**The problem**
Write out all the data again, exactly as it stands.

**Data shown**

____________________

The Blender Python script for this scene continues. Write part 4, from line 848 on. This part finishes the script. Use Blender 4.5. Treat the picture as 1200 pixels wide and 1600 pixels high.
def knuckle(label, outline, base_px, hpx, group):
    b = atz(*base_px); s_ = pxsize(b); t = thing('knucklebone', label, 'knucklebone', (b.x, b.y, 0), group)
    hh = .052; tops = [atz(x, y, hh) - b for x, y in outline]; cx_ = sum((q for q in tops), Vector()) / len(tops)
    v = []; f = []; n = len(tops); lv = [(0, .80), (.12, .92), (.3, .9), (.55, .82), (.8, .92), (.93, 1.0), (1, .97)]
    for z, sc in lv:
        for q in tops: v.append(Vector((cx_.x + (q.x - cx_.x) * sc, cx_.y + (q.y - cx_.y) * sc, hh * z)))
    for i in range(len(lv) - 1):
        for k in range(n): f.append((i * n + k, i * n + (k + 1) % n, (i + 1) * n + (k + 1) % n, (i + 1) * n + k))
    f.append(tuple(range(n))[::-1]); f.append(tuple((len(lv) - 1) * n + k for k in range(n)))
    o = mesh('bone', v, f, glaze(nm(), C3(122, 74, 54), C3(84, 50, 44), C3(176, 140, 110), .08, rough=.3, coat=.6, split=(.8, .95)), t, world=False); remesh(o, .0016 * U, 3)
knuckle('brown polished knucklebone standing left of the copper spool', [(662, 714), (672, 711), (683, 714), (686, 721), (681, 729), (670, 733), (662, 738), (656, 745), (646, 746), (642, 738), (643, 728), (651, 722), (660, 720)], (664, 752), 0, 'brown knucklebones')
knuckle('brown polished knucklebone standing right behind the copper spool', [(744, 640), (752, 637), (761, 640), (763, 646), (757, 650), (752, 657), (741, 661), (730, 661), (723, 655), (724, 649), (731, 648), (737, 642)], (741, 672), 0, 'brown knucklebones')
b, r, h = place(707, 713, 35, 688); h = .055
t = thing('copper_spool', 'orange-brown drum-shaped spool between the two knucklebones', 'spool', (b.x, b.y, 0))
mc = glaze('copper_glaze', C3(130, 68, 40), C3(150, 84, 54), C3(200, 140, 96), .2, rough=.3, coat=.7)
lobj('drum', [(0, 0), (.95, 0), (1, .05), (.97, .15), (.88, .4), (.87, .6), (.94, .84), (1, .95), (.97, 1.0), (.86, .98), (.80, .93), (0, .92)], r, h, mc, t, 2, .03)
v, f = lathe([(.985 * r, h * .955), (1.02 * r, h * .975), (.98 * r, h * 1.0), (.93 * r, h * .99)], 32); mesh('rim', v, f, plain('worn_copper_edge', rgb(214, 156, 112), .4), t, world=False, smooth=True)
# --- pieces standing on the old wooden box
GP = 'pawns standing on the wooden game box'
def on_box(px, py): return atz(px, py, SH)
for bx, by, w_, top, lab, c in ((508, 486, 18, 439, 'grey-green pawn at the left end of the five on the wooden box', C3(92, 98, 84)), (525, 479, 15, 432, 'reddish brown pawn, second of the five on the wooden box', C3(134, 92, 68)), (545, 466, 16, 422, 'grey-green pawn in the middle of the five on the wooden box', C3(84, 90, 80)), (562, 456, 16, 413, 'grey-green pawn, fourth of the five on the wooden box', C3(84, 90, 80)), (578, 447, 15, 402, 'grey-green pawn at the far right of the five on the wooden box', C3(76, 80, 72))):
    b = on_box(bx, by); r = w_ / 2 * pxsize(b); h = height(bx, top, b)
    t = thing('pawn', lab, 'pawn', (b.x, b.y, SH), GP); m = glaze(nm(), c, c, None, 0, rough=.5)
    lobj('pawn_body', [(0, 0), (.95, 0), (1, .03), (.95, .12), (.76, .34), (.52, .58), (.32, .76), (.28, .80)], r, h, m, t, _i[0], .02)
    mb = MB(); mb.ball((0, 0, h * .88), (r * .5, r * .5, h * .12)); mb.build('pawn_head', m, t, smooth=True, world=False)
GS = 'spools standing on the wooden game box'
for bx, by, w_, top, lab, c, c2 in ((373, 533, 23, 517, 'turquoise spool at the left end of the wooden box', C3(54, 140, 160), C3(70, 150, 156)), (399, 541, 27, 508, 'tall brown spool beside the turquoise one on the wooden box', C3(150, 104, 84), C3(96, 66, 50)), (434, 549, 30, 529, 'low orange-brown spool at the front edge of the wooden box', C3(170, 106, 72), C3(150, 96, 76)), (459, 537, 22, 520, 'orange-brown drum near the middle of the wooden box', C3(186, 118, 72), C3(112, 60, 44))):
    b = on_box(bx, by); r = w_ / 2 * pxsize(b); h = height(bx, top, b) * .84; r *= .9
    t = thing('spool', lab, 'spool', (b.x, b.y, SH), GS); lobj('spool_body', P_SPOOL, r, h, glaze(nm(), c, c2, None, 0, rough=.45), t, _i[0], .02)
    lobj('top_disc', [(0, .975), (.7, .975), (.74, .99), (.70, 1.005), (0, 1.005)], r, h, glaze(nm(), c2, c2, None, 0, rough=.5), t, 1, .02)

____________________

**Full solution**
The Blender Python script for this scene continues. Write part 4, from line 848 on. This part finishes the script. Use Blender 4.5. Treat the picture as 1200 pixels wide and 1600 pixels high.
def knuckle(label, outline, base_px, hpx, group):
    b = atz(*base_px); s_ = pxsize(b); t = thing('knucklebone', label, 'knucklebone', (b.x, b.y, 0), group)
    hh = .052; tops = [atz(x, y, hh) - b for x, y in outline]; cx_ = sum((q for q in tops), Vector()) / len(tops)
    v = []; f = []; n = len(tops); lv = [(0, .80), (.12, .92), (.3, .9), (.55, .82), (.8, .92), (.93, 1.0), (1, .97)]
    for z, sc in lv:
        for q in tops: v.append(Vector((cx_.x + (q.x - cx_.x) * sc, cx_.y + (q.y - cx_.y) * sc, hh * z)))
    for i in range(len(lv) - 1):
        for k in range(n): f.append((i * n + k, i * n + (k + 1) % n, (i + 1) * n + (k + 1) % n, (i + 1) * n + k))
    f.append(tuple(range(n))[::-1]); f.append(tuple((len(lv) - 1) * n + k for k in range(n)))
    o = mesh('bone', v, f, glaze(nm(), C3(122, 74, 54), C3(84, 50, 44), C3(176, 140, 110), .08, rough=.3, coat=.6, split=(.8, .95)), t, world=False); remesh(o, .0016 * U, 3)
knuckle('brown polished knucklebone standing left of the copper spool', [(662, 714), (672, 711), (683, 714), (686, 721), (681, 729), (670, 733), (662, 738), (656, 745), (646, 746), (642, 738), (643, 728), (651, 722), (660, 720)], (664, 752), 0, 'brown knucklebones')
knuckle('brown polished knucklebone standing right behind the copper spool', [(744, 640), (752, 637), (761, 640), (763, 646), (757, 650), (752, 657), (741, 661), (730, 661), (723, 655), (724, 649), (731, 648), (737, 642)], (741, 672), 0, 'brown knucklebones')
b, r, h = place(707, 713, 35, 688); h = .055
t = thing('copper_spool', 'orange-brown drum-shaped spool between the two knucklebones', 'spool', (b.x, b.y, 0))
mc = glaze('copper_glaze', C3(130, 68, 40), C3(150, 84, 54), C3(200, 140, 96), .2, rough=.3, coat=.7)
lobj('drum', [(0, 0), (.95, 0), (1, .05), (.97, .15), (.88, .4), (.87, .6), (.94, .84), (1, .95), (.97, 1.0), (.86, .98), (.80, .93), (0, .92)], r, h, mc, t, 2, .03)
v, f = lathe([(.985 * r, h * .955), (1.02 * r, h * .975), (.98 * r, h * 1.0), (.93 * r, h * .99)], 32); mesh('rim', v, f, plain('worn_copper_edge', rgb(214, 156, 112), .4), t, world=False, smooth=True)
# --- pieces standing on the old wooden box
GP = 'pawns standing on the wooden game box'
def on_box(px, py): return atz(px, py, SH)
for bx, by, w_, top, lab, c in ((508, 486, 18, 439, 'grey-green pawn at the left end of the five on the wooden box', C3(92, 98, 84)), (525, 479, 15, 432, 'reddish brown pawn, second of the five on the wooden box', C3(134, 92, 68)), (545, 466, 16, 422, 'grey-green pawn in the middle of the five on the wooden box', C3(84, 90, 80)), (562, 456, 16, 413, 'grey-green pawn, fourth of the five on the wooden box', C3(84, 90, 80)), (578, 447, 15, 402, 'grey-green pawn at the far right of the five on the wooden box', C3(76, 80, 72))):
    b = on_box(bx, by); r = w_ / 2 * pxsize(b); h = height(bx, top, b)
    t = thing('pawn', lab, 'pawn', (b.x, b.y, SH), GP); m = glaze(nm(), c, c, None, 0, rough=.5)
    lobj('pawn_body', [(0, 0), (.95, 0), (1, .03), (.95, .12), (.76, .34), (.52, .58), (.32, .76), (.28, .80)], r, h, m, t, _i[0], .02)
    mb = MB(); mb.ball((0, 0, h * .88), (r * .5, r * .5, h * .12)); mb.build('pawn_head', m, t, smooth=True, world=False)
GS = 'spools standing on the wooden game box'
for bx, by, w_, top, lab, c, c2 in ((373, 533, 23, 517, 'turquoise spool at the left end of the wooden box', C3(54, 140, 160), C3(70, 150, 156)), (399, 541, 27, 508, 'tall brown spool beside the turquoise one on the wooden box', C3(150, 104, 84), C3(96, 66, 50)), (434, 549, 30, 529, 'low orange-brown spool at the front edge of the wooden box', C3(170, 106, 72), C3(150, 96, 76)), (459, 537, 22, 520, 'orange-brown drum near the middle of the wooden box', C3(186, 118, 72), C3(112, 60, 44))):
    b = on_box(bx, by); r = w_ / 2 * pxsize(b); h = height(bx, top, b) * .84; r *= .9
    t = thing('spool', lab, 'spool', (b.x, b.y, SH), GS); lobj('spool_body', P_SPOOL, r, h, glaze(nm(), c, c2, None, 0, rough=.45), t, _i[0], .02)
    lobj('top_disc', [(0, .975), (.7, .975), (.74, .99), (.70, 1.005), (0, 1.005)], r, h, glaze(nm(), c2, c2, None, 0, rough=.5), t, 1, .02)